Essas são algumas das principais perguntas que entram no debate do affaire Houellebecq.

"Eu não manifestei jamais o menor desprezo pelos muçulmanos, mas tenho um grande desprezo pelo Islã ", afirmou o escritor no tribunal, onde um grupo de políticos chegou a distribuir um panfleto intitulado "Não à censura dos imãs". No texto, eles diziam rejeitar a censura de uma "religião estranha à tradição francesa e à civilização européia". Novo front na proclamada "guerra das civilizações"?

Inquirido se reconhece a existência de um racismo antimuçulmano, Houellebecq respondeu: "Isso não faz nenhum sentido".

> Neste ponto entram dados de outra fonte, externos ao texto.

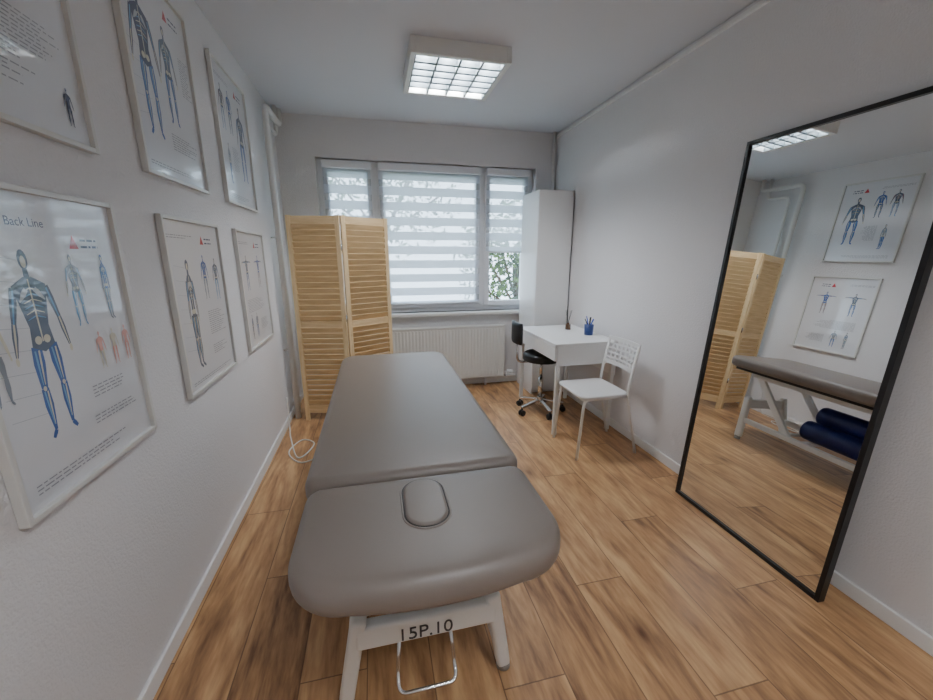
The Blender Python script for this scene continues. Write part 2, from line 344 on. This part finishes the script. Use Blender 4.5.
for yy,sg in((.93,1),(2.52,-1)):
    box(bm,CX-.21,CX+.21,yy-.02,yy+.02,.265,.345)
    for s in(-1,1):
        bar(bm,(CX+s*.255,yy+.05*sg,.02),(CX+s*.195,yy+.0,.37),.045,.05,up=(0,1,0))
g.add('end_frames',bm,M_steelw,bevel=.012)
bm=bmesh.new()
for yy in (.98,2.47):
    for s in(-1,1): cyl(bm,(CX+s*.257,yy,0),(CX+s*.257,yy,.03),.024,.02)
g.add('foot_pads',bm,pm('grey_rubber',(150,150,148),.6),True)
bm=bmesh.new();tube(bm,fillet([(CX-.085,.935,.28),(CX-.095,.92,.15),(CX-.095,.875,.125),(CX+.075,.875,.125),(CX+.075,.92,.15),(CX+.065,.935,.28)],.03),.006)
g.add('foot_lever',bm,M_chrome,True)
c=bpy.data.curves.new('label','FONT');c.body='15P.10';c.size=.06;c.extrude=.0006;c.align_x='CENTER'
o=bpy.data.objects.new('label',c);bpy.context.collection.objects.link(o);c.materials.append(pm('dark_grey_print',(60,60,62),.5));o.parent=g.e;o.location=(-.01,.93-.0215-1.6,.278);o.rotation_euler=(math.pi/2,0,0)
bm=bmesh.new();box(bm,CX-.05,CX+.05,1.14,1.46,.30,.39);cyl(bm,(CX,1.44,.35),(CX,1.60,.55),.02);cyl(bm,(CX-.22,1.22,.345),(CX+.22,1.22,.345),.012);g.add('motor',bm,M_black,bevel=.01)
# bolsters
def bolster(name,x,y0,y1,z,r):
    g=G(name,(x,(y0+y1)/2,z));bm=bmesh.new();e=.02
    pts=[(y0,r-e),(y0+.006,r-.006),(y0+e,r),(y1-e,r),(y1-.006,r-.006),(y1,r-e)];R=[]
    for y,rr in pts: R.append([bm.verts.new((x+rr*math.cos(2*math.pi*k/32),y,z+rr*math.sin(2*math.pi*k/32))) for k in range(32)])
    for A,B in zip(R,R[1:]):
        for k in range(32): bm.faces.new((A[k],A[(k+1)%32],B[(k+1)%32],B[k]))
    bm.faces.new(R[0]);bm.faces.new(R[-1]);g.add('roll',bm,M_blue,True)
bolster('bolster',CX-.088,1.58,2.10,.261,.075);bolster('bolster.001',CX+.088,1.58,2.10,.261,.075);bolster('bolster.002',CX,1.62,2.08,.382,.073)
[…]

"A liberdade de expressão termina onde ela pode fazer mal. Considero que minha comunidade foi humilhada e minha religião insultada. Peço justiça", declarou o reitor da mesquita de Paris. A procuradora Béatrice Angelleli replicou: "Não se pode dizer que quando se exprime uma opinião sobre o Islã isso implique um ataque à comunidade muçulmana".

IMPRENSA AFEGÃ


L.D.

Um novo jornal semanal acaba de nascer no Afeganistão, com o apoio dos franceses. É Les Nouvelles de Kaboul, cujo primeiro número saiu há uma semana com artigos de Jacques Chirac, Dominique de Villepin, ministro das Relações Exteriores, do presidente Hamid Karzaï, do ex-ministro Bernard Kouchner e do jornalista Alexandre Adler.

Um dos responsáveis pelo novo jornal é o filósofo francês Bernard-Henri Lévy, que garante parte do suporte financeiro ao veículo por meio da Fundação André-Lévy. Com uma tiragem inicial de apenas mil exemplares, o novo jornal custa 8 mil afeganis, o equivalente a 0,20 euros ? ou seja, o preço de quatro pãezinhos.